Huge numbers of Russian, French, Austrian and Belgians are also known to have died.
In all the nations at war, governments continue to enlist tens of thousands of men to replace those who can no longer fight.
An English recruitment poster from 1915. All of the belligerent nations are actively recruiting men to replace those that have been killed and injured. (Image: Library of Congress Prints and Photographs Division Washington, D.C. 20540 USA)
No significant gains
Six months since the outbreak of the war in Europe, belligerents are deadlocked across the continent.

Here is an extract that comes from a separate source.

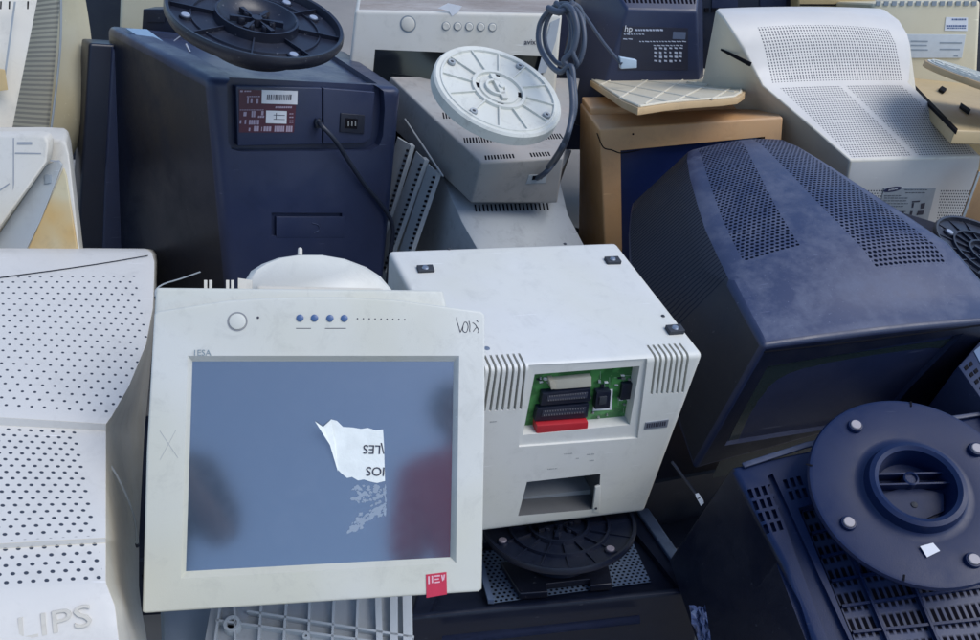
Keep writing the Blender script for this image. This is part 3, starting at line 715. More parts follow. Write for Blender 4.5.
# ------------------------------------------------ perforated white monitor, lower left
def planemat(p, rt, up_, lift=.0004, rot=0):
    n = Vector(rt).cross(Vector(up_)); return on_face(None, p, rt, n, rot, lift)
f = Frame((0, 8, 15), tuple(cam_at(50, 430, .95)))
t = thing('crt_monitor', 'white tube monitor with round perforations and embossed lettering, at the lower left corner', 'monitor', f, 'discarded tube monitors')
C_ = [  # right px, z, left py, side px
    (122, 668, -.05, 720, (156, 690)), (115, 606, -.006, 632, (141, 606)), (106.5, 584, 0, 604, (139, 586)), (106, 581, .001, 600, (139, 582)), (106, 543, .001, 562, (139, 540)), (106, 538, .008, 557, (139, 536)),
    (106, 431, .008, 418, (144, 440)), (106, 424, .019, 408, (145, 425)), (112, 416, .021, 398, (146, 415)), (129, 386, .023, 372, (149, 385)), (146, 345, .027, 335, (153, 345)), (153, 308, .031, 300, (157, 305)), (154, 282, .034, 284, (157, 282)), (154.5, 262, .036, 270, (158, 262)), (152, 253, .036, 262, (158, 255)), (146, 249, .033, 250, (156, 250)), (144, 248.5, -.02, 248, (154, 250))]
secs = []
for x, y, z, ly, sb in C_:
    TR = f.on(x, y, z=z); TL = f.on(-190 if y > 400 else -190 - (400 - y) * .3, ly, z=z)
    BR = f.on(sb[0], sb[1], z=-.22); BL = TL + Vector((-.02, 0, -.25)); secs.append((TL, TR, BR, BL))
lens = [0]
for a, b_ in zip(secs, secs[1:]): lens.append(lens[-1] + ((a[0] - b_[0]).length + (a[1] - b_[1]).length) / 2)
wmid = [(q[1] - q[0]).length / 2 for q in secs]
m_c = plastic('perforated white plastic', (.59, .58, .545), .42, .1, (.42, .43, .43), .22, bump=.05, pat=[
    ('dot', -.5, wmid[4] - .007, lens[3] + .002, lens[4] + .002, .0115, .0105, .0022, .0022, .5),
    ('dot', -.5, wmid[5] - .007, lens[5] + .003, lens[6] - .003, .0115, .0105, .0022, .0022, .5),
    ('dot', -.5, wmid[9] - .006, lens[7] + .008, lens[9], .0135, .0125, .0019, .0019, .5),
    ('dot', -.5, wmid[10] - .008, lens[9], lens[10], .0135, .0125, .0019, .0019, .5),
    ('dot', -.5, wmid[11] - .012, lens[10], lens[12] + .004, .0135, .0125, .0019, .0019, .5)], holecol=(.05, .06, .08))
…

Battles between British and German soldiers between La Bassée and Givenchy in France have left many dead on both sides. Attack and counter-attack has again seen neither side gain significant ground on the other. There was hour-after-hour of hand-to-hand fighting, with artillery shelling also bringing scores of deaths.
A special department of the British Red Cross society, under the direction of Lord Robert Cecil, is engaged in identifying and marking the graves of British soldiers who have fallen in France and Belgium. The committee has already accepted that many graves can never be identified.
Members of the British Red Cross Society pictured here serving soup to the wounded at the front. A special department of the organisation has also formed with the responsibility of identifying the locating the graves of fallen British soldiers in France and Belgium. (Image: Illustrated London News [London, England], 2 Jan 1915)
The Eastern Front
Meanwhile, there have also been thousands of deaths on the Eastern Front where Russian and German troops have been engaged in a brutal struggle along the banks of the River Vistula, the longest river in Poland.
One witness noted: ‘To judge from the bodies abandoned, the Germans seem to have lost in killed and wounded during the six days of attack, some tens of thousands of men.’
Fierce fighting is also raging in the Carpathians where casualties on both sides are said to be immense.
A Russian soldier was reported as saying that their aviators had dropped bombs on German trains and on troops, and that the infantry had also thrown bombs into German trenches: ‘All the mountain slopes were littered with the bodies of dead Germans.’
[Editor's note: This is an article from Century Ireland, a fortnightly online newspaper, written from the perspective of a journalist 100 years ago, based on news reports of the time.]